ABD ve Avrupa’daki seçimler yeni istikrarsızlıklar üretebilir
ABD’de kasım ayında yapılacak seçimleri de 2024’te beklenen çatışmalar listesine almakta bir sakınca yok. Donald Trump’ın başkanlığı yitirdiği 2020 seçimlerinin ardından yaşanan Kongre baskını, ABD iç siyasetinin şiddete gebe olduğunu göstermişti. Anketler, Trump’un Cumhuriyetçi Parti başkan adaylığı yarışında rakipsiz olduğunu ortaya koyuyor. Seçim öncesinde Trump aleyhinde Mart ayında başlayacak federal yargı süreci, ABD topraklarında beklenmeyen gelişmeleri tetikleyebilir.
Avrupa Parlamentosu’nun (AP) yeni üyelerini belirlemek üzere 6-9 Haziran tarihlerinde yapılacak seçimler de küresel dengelere etki edecek potansiyel içeriyor. Anketlere göre, Avrupa Birliği’nin (AB) geleceğine şüpheyle bakan merkez sağ, popülist ve aşırı sağ eğilimli partileri 720 sandalyeli parlamentoda salt çoğunluğu yakalamaya çok yakın. Avrupa Parlamentosu’nda aşırı sağın hakim duruma gelmesi, AB’nin geleceğine dair soru işaretlerini de artıracaktır.

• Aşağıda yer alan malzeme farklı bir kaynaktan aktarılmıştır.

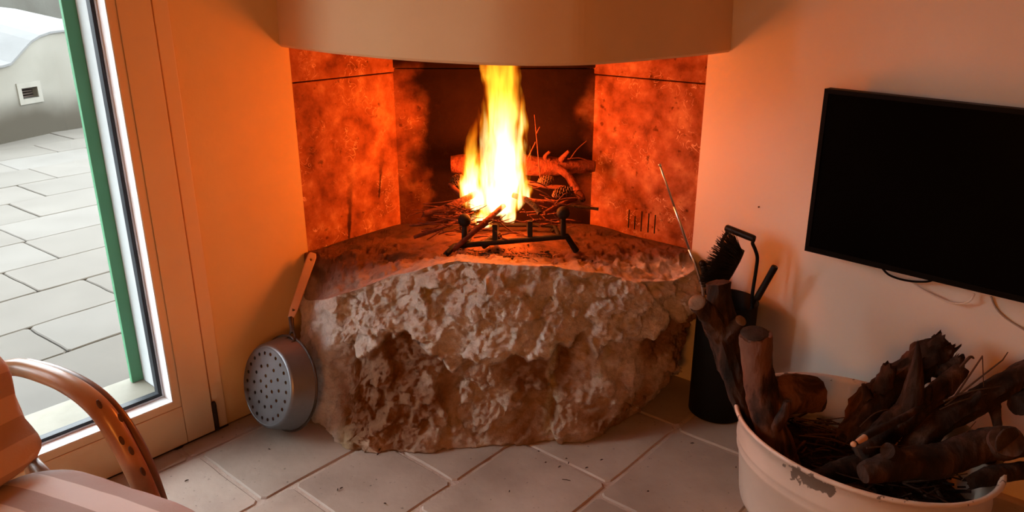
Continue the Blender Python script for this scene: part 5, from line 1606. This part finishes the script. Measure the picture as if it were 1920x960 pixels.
out_pts = [ap(52, 681, 0.035), ap(100, 693, 0.035), ap(150, 714, 0.035), ap(190, 741, 0.035), ap(226, 780, 0.035), ap(258, 830, 0.035), ap(284, 888, 0.035), ap(304, 945, 0.035), ap(318, 990, 0.035)]
out_pts += [Vector((foot.x + 0.03, foot.y + 0.03, 0.001))]
bm = bmesh.new(); tube(bm, out_pts, [0.013, 0.014, 0.015, 0.015], 12, 0.03, 8, span=7); from_bm('outer_cane', bm, M['cane_dark'], chair, True)
bm = bmesh.new()
for f in ((66, 688), (190, 772), (270, 905)):
    c_ = ap(*f)
# mirrored arm and frame on the near side
near = Lt * 0.62
bm = bmesh.new(); tube(bm, [p + near for p in arm_pts], [0.021, 0.024, 0.026, 0.026, 0.024], 16, 0.03, 8, span=6); from_bm('arm', bm, M['cane'], chair, True)
sz = 0.47
Q = at_z(102, 872, sz)
Q0 = Q - H_ * 0.06
bm = bmesh.new()
tube(bm, [arm_pts[-1] - UP * 0.06, arm_pts[-1] + near - UP * 0.06], [0.018] * 2, 12, span=3); from_bm('front_rail', bm, M['cane'], chair, True)
rear_a = ap(-10, 700); rear_foot = Vector((rear_a.x + 0.02, rear_a.y, 0.001))
for k, o in enumerate((Vector(), near)):
    top = rear_a - H_ * 0.20 + UP * 0.30
    bm = bmesh.new(); tube(bm, [rear_foot + o, rear_foot + o + UP * 0.25 + H_ * 0.03, rear_a + o, top + o], [0.020] * 2, 12); from_bm('rear_post', bm, M['cane'], chair, True)
    bm = bmesh.new(); tube(bm, [rear_foot + o + UP * 0.32 + H_ * 0.02, arm_pts[-1] + o - UP * 0.03], [0.016] * 2, 12); from_bm('side_rail', bm, M['cane_dark'], chair, True)
bm = bmesh.new(); tube(bm, [rear_a - H_ * 0.20 + UP * 0.29, rear_a - H_ * 0.20 + UP * 0.31 + near], [0.018] * 2, 12, span=3); from_bm('top_rail', bm, M['cane_dark'], chair, True)


def cushion(name, origin, fx, fy, fz, size, material, puff, seed, dip=0.0):
    """soft box: local axes fx, fy, fz; its own origin at the corner so the stripes follow it"""
    bm = bmesh.new()
    g = bmesh.ops.create_cube(bm, size=2)
    bmesh.ops.subdivide_edges(bm, edges=bm.edges, cuts=17, use_grid_fill=True)
    for v in bm.verts:
        x, y, z = v.co
        e = 5.0
        def rd(a, b, c):
            m_ = max(abs(a), abs(b), abs(c)); L = (abs(a) ** e + abs(b) ** e + abs(c) ** e) ** (1 / e)
            return a * m_ / L, b * m_ / L, c * m_ / L
        x, y, z = rd(x, y, z)
        th = 1 + puff * (1 - x * x) * (1 - y * y)
        z2 = z * th
        n_ = noise.noise(Vector((x * 2 + seed, y * 2, z))) * 0.05 + noise.noise(Vector((x * 5 + seed, y * 5, z))) * 0.02
        v.co = Vector((x * size[0] / 2 * (1 + n_ * 0.2), y * size[1] / 2 * (1 + n_ * 0.2), (z2 + n_ * 1.6) * size[2] / 2))
    o = from_bm(name, bm, material, None, True)
    o.parent = chair
    c = origin
    mw = Matrix((fx, fy, fz)).transposed().to_4x4(); mw.translation = c
    o.matrix_parent_inverse = Matrix.Identity(4)
    o.matrix_local = Matrix.Translation(-Vector(chair.location)) @ mw
    return o


seat_c = Q + H_ * 0.22 + Lt * 0.255 - UP * 0.045
# local x forward, local y sideways: the stripes run front to back
cushion('seat_cushion', seat_c, H_, -Lt, UP, (0.56, 0.56, 0.105), M['stripe_seat'], 0.35, 1.0)
lean = R(35)
bu = (UP * math.cos(lean) - H_ * math.sin(lean)).normalized(); bf = (H_ * math.cos(lean) + UP * math.sin(lean)).normalized()
back_c = Q - H_ * 0.03 + Lt * 0.255 + bu * 0.22 + UP * 0.02
bc_ = cushion('back_cushion', back_c, bf, -Lt, bu, (0.12, 0.54, 0.46), M['stripe_back'], 0.0, 4.0)
# soft horizontal rolls on the back cushion
for v in bc_.data.vertices:
    zz = v.co.z / 0.46
    v.co.x *= 1.0 + 0.22 * math.cos(zz * 2 * math.pi * 2.0)
    v.co.y *= 1.0 + 0.045 * math.cos(zz * 2 * math.pi * 2.0)
def piping(parent_o, pts, r):
    bm = bmesh.new(); tube(bm, pts + [pts[0]], [r] * 2, 6, span=4)
    me = bpy.data.meshes.new('piping'); bm.to_mesh(me); bm.free(); me.materials.append(M['piping']); me.shade_smooth()
    o = bpy.data.objects.new('piping', me); col.objects.link(o); o.parent = parent_o
seat_o = [o for o in chair.children if o.name.startswith('seat_cushion')][0]
ring_ = []
for k in range(28):
    a = 2 * math.pi * k / 28; c_, s_ = math.cos(a), math.sin(a)
    e = 5; L = (abs(c_) ** e + abs(s_) ** e) ** (1 / e)
    ring_.append(Vector((c_ / L * 0.281, s_ / L * 0.281, 0.0)))
piping(seat_o, ring_, 0.004)

nl_ = at_plane(1423, 388, RW(0, 0, 0.002), NR)
bm = bmesh.new(); lathe(bm, [(0.0003, 0.004), (0.003, 0.003), (0.0032, 0.0), (0.001, -0.002)], 10, nl_, NR)
tag(recentre(from_bm('wall_nail', bm, M['scar'])), 'tiny rusty nail head in the wall between the fireplace and the television', 'nail')

# ================================================================ SMALL THINGS ON THE FLOOR
random.seed(31)
chips = [(1062, 860), (1066, 868), (1023, 867), (1049, 875), (1100, 877), (1062, 900), (1128, 862), (955, 921), (1215, 921), (1298, 831), (1380, 876), (708, 852), (722, 944), (640, 915), (633, 918), (505, 842), (350, 901), (1010, 846)]
bits = []
for k, (x, y) in enumerate(chips):
    p = at_z(x, y, 0.002); a = rnd(0, 3.14); L = 0.014 if k == 5 else rnd(0.003, 0.007)
    bm = bmesh.new()
    d = Vector((math.cos(a), math.sin(a), 0)) if k != 5 else Vector((0.95, -0.25, 0))
    tube(bm, [p - d * L, p + UP * 0.001, p + d * L], [0.0010, 0.0022 if k != 5 else 0.0012, 0.001], 5, 0.3, 90, span=2)
    tag(recentre(from_bm('bark_crumb', bm, M['crumb'])), 'tiny dark crumb of bark dropped on the floor tiles before the hearth', 'crumb', 'bark crumbs on the floor')
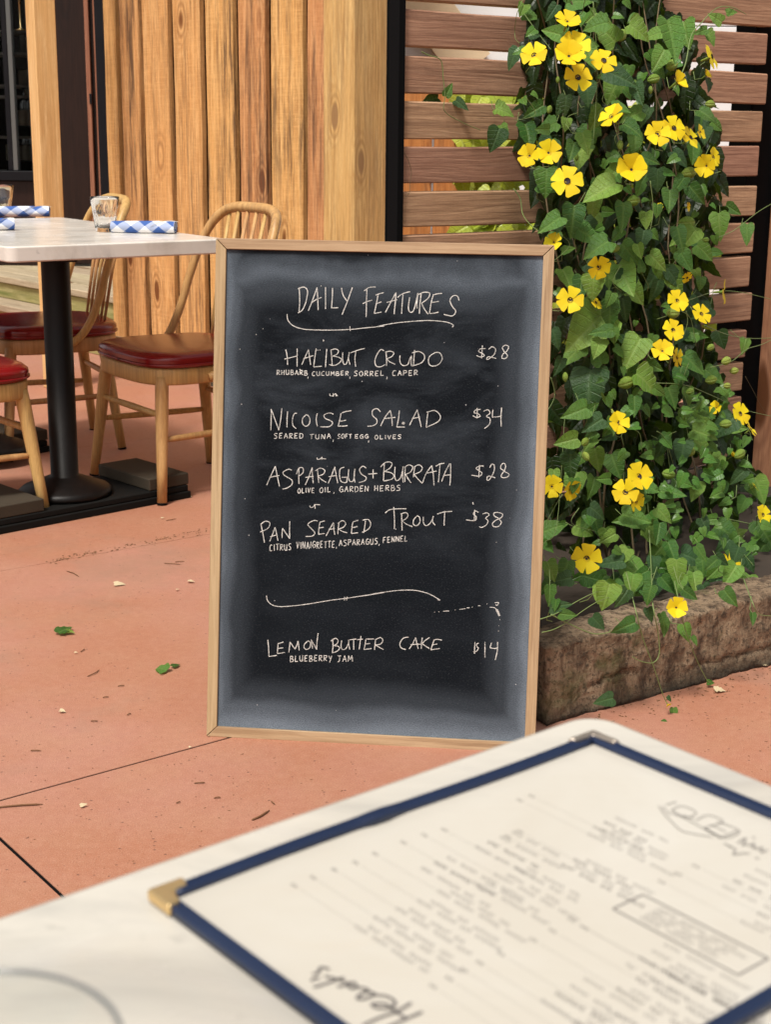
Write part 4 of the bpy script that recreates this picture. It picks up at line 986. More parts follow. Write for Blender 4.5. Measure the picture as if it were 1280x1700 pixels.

BM başta olmak üzere çok taraflı kurumların rollerindeki aşınma, 2024 yılında dünyayı daha çetin sınamalarla karşı karşıya bırakacak. Bu şartlar altında Türkiye’nin “bölgesel sorunlara bölgesel çözümler” formülünün daha fazla önem kazanacağı bir süreç kaçınılmaz ihtiyaç olarak başkentlerin gündemine gelecek.